INFORMATION SHOWN:
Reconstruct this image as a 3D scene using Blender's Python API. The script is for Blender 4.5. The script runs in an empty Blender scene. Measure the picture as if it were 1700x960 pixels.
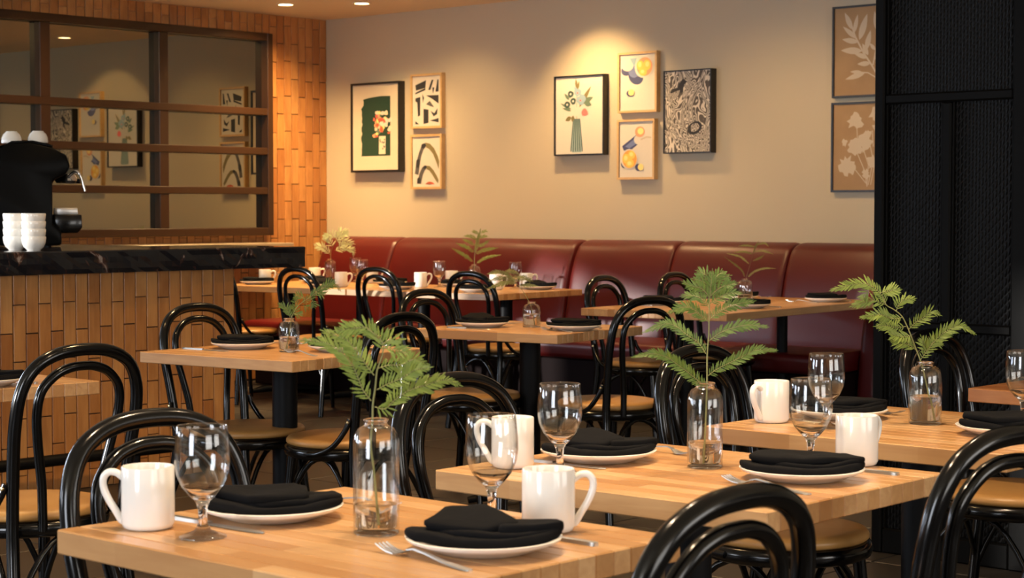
import bpy, bmesh, math, random
from math import sin, cos, pi, radians
from mathutils import Vector, Matrix, Quaternion, noise

random.seed(7)
SC = bpy.context.scene
COL = SC.collection

# ------------------------------------------------------------------ camera
YAW, PITCH, FPX = 0.73778, 0.042614, 3070.57
cam_d = bpy.data.cameras.new('camera'); cam = bpy.data.objects.new('camera', cam_d); COL.objects.link(cam)
cam.location = (0, 0, 1.25)
fwd = Vector((cos(YAW)*cos(PITCH), sin(YAW)*cos(PITCH), -sin(PITCH)))
cam.rotation_euler = fwd.to_track_quat('-Z', 'Y').to_euler()
cam_d.sensor_width = 36.0; cam_d.lens = FPX/1700*36.0
cam_d.clip_start = 0.05; cam_d.clip_end = 100
cam_d.dof.use_dof = True; cam_d.dof.focus_distance = 4.9; cam_d.dof.aperture_fstop = 11.0
SC.camera = cam

# ------------------------------------------------------------------ world, daylight, exposure
W = bpy.data.worlds.new('world'); SC.world = W; W.use_nodes = True
bg = W.node_tree.nodes['Background']
bg.inputs[0].default_value = (0.62, 0.78, 1.0, 1); bg.inputs[1].default_value = 1.5

def area(name, loc, direction, sx, sy, power, color, spread=180):
    d = bpy.data.lights.new(name, 'AREA'); d.shape = 'RECTANGLE'; d.size = sx; d.size_y = sy
    d.energy = power; d.color = color; d.spread = radians(spread)
    o = bpy.data.objects.new(name, d); COL.objects.link(o); o.location = loc
    o.rotation_euler = Vector(direction).to_track_quat('-Z', 'Y').to_euler()
    return o
# daylight entering through the three windows of the wall behind the camera
DAY = (0.88, 0.92, 1.0)
for yc, wd in ((1.8, 2.3), (7.1, .9)):
    area('window_daylight', (-3.02, yc, 1.60), (1, 0, -0.04), 1.5, wd, 58*wd, DAY)
for xc, zc, hh in ((-1.6, 1.6, 1.5), (3.2, 1.32, .94)):
    area('window_daylight', (xc, 10.45, zc), (0, -1, -0.02), 2.3, hh, 100, (.74, .84, 1.0))
for xc in (0.8, 4.6):
    area('window_daylight', (xc, -3.02, 1.60), (0, 1, -0.04), 2.6, 1.5, 60, (1.0, .90, .78))
# low, weak sun through the windows beyond the bar
sd = bpy.data.lights.new('sun', 'SUN'); sd.energy = 7.0; sd.angle = radians(1.2); sd.color = (1.0, .95, .90)
so = bpy.data.objects.new('sun', sd); COL.objects.link(so); so.location = (-6, 12, 4)
so.rotation_euler = Vector((1, -.50, -.15)).to_track_quat('-Z', 'Y').to_euler()

SC.view_settings.view_transform = 'Standard'; SC.view_settings.look = 'None'
SC.view_settings.gamma = 1.0; SC.view_settings.use_curve_mapping = False
SC.view_settings.exposure = 0.22
cy = SC.cycles
cy.max_bounces = 10; cy.diffuse_bounces = 4; cy.glossy_bounces = 5; cy.transmission_bounces = 10; cy.transparent_max_bounces = 12
cy.sample_clamp_indirect = 4.0; cy.sample_clamp_direct = 0.0; cy.blur_glossy = 0.4
try:
    cy.use_denoising = True; cy.denoiser = 'OPENIMAGEDENOISE'
except Exception:
    pass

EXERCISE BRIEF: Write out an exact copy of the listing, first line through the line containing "COL = SC.collection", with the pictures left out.

SOLUTION TO THIS PROBLEM:
Reconstruct this image as a 3D scene using Blender's Python API. The script is for Blender 4.5. The script runs in an empty Blender scene. Measure the picture as if it were 1700x960 pixels.
import bpy, bmesh, math, random
from math import sin, cos, pi, radians
from mathutils import Vector, Matrix, Quaternion, noise

random.seed(7)
SC = bpy.context.scene
COL = SC.collection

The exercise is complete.